Volleyball and water polo are recommended to begin competition Feb. 22, cross country March 1 and football March 26. Volleyball and water polo seasons must end by March 20, cross country by March 27 and football by April 17.

These dates are only guidelines. Individual schools or districts will be allowed to start seasons earlier or later than the recommended dates if they choose, so long as it is allowed by the California Department of Public Health.

The news release stated that practice and competition for all sports may commence as allowed by CDPH guidelines, local county health guidelines and school/district policy. Counties under stay-at-home orders are not allowed to take part in any competition.

The CIF also announced that student-athletes are only allowed to participate in one sport at a time. This moves schools into compliance with stricter CDPH guidelines. This reverses the CIF's announcement last year announced that student-athletes would be able to play different sports simultaneously.

Currently, there are still plans to host section playoffs for all winter and spring sports.

“We knew going in that there were four parts to the season,” Greene said. “You have the state playoffs, the section playoffs, league and non-league. And as this thing progressed and we moved through the year, if we weren’t back to some form of normal we knew we were going to start losing pieces of that. And so we lost the state playoffs. We’ve lost the section playoffs.
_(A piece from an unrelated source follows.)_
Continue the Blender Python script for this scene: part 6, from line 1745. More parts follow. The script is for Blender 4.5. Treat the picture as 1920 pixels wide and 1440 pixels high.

It’s just whittling away until we end up somewhere with either a complete cancellation or we end up with a minimal amount of games.”

Schools risk major sanctions for breaking state rules

In a separate news release, the CIF stated it would hand down severe punishments for any member schools that violated CIF and state mandates by taking part in unsanctioned athletic competitions.

"The CIF has recently become aware that several member schools have competed in interscholastic contests in contravention of the guidance of the CDHP and CIF rules," the release stated. "Any school determined to have participated in or to be conducting interscholastic athletics events in violation of the State's orders or CIF rules may be subject to CIF Article 22 sanctions including, but not limited to, fines, suspension or dismissal from membership.

“Compliance by our member schools with the CDPH's guidance regarding youth sports is mandatory, not discretionary.”